Abstract

Additive manufacturing has enabled the fabrication of advanced reactor geometries, permitting larger, more complex design spaces. Identifying promising configurations within such spaces presents a significant challenge for current approaches. Furthermore, existing parameterizations of reactor geometries are low dimensional with expensive optimization, limiting more complex solutions. 

To address this challenge, we have established a machine learning-assisted approach for the design of new chemical reactors, combining the application of high-dimensional parameterizations, computational fluid dynamics, and multi-fidelity Bayesian optimization. We associate the development of mixing-enhancing vortical flow structures in coiled reactors with performance and used our approach to identify the key characteristics of optimal designs. Our results demonstrate that coupling advanced manufacturing techniques with ‘augmented intelligence’ approaches can give rise to reactor designs with enhanced performance. 

Additionally, in order to include valuable physical insights from the domain in this talk, we will introduce collaborative Bayesian optimization that re-integrates human input into the data-driven decision-making process. By combining high-throughput Bayesian optimization with discrete decision theory, experts can influence the selection of experiments via a discrete choice. We propose a multi-objective approach to generate a set of high-utility and distinct solutions, from which the expert selects the desired solution for evaluation at each iteration. 

Our methodology maintains the advantages of Bayesian optimization while incorporating expert knowledge and improving accountability. The approach is demonstrated across various case studies, including bioprocess optimization and reactor geometry design. This indicates that even with an uninformed practitioner, the algorithm recovers the regret of standard Bayesian optimization. The proposed method enables faster convergence and improved accountability for Bayesian optimization in engineering systems by including continuous expert opinion.

Biography

Antonio del Rio Chanona is head of the Optimisation and Machine Learning for Process Systems Engineering group at the Department of Chemical Engineering, Imperial College London. He is the Director of Education at the Sargent Centre for Process Systems Engineering and Co-director of the Centre for Doctoral Training in Next Generation Synthesis & Reaction Technology (rEaCt).

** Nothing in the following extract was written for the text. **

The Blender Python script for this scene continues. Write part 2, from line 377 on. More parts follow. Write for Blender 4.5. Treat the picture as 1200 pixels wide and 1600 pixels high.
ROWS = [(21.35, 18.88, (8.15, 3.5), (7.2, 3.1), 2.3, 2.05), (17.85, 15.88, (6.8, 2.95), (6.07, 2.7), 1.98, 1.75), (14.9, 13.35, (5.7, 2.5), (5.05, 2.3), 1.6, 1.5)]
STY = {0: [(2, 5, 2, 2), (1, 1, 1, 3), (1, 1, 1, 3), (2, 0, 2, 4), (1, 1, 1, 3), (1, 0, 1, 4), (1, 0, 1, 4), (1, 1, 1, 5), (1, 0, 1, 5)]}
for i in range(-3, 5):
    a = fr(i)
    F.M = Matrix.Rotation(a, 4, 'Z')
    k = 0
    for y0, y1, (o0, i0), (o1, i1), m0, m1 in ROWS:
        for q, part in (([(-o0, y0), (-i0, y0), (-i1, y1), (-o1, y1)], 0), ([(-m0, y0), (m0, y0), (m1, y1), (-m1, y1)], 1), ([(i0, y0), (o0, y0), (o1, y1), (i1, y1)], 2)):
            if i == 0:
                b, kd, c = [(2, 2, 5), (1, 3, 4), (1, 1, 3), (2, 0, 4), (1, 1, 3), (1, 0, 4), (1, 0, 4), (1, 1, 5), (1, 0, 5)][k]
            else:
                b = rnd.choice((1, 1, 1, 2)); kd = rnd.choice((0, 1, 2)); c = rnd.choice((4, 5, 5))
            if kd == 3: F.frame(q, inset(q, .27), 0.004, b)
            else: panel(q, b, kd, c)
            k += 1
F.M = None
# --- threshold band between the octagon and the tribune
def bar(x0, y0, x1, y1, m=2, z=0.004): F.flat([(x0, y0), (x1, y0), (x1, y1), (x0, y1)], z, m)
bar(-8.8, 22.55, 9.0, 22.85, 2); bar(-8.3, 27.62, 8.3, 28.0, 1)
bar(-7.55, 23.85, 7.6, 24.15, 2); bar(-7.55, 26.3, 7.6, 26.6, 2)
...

Antonio’s primary research interests include data-driven optimization, reinforcement learning, control, and hybrid modeling, which are applied to process systems engineering.

Antonio received his MEng from UNAM in Mexico and his PhD from the University of Cambridge, where he was awarded the Danckwerts-Pergamon Prize for the best doctoral thesis of his year. He received the EPSRC fellowship to adopt automation and intelligent technologies into bioprocess scale-up and industrialization and has received awards from the International Federation of Automatic Control (IFAC), the Institution of Chemical Engineers (IChemE) and the Association of European Operational Research Societies (EURO) in recognition for research in areas of process systems engineering, industrialization of bioprocesses, and adoption of intelligent and autonomous learning algorithms to chemical engineering.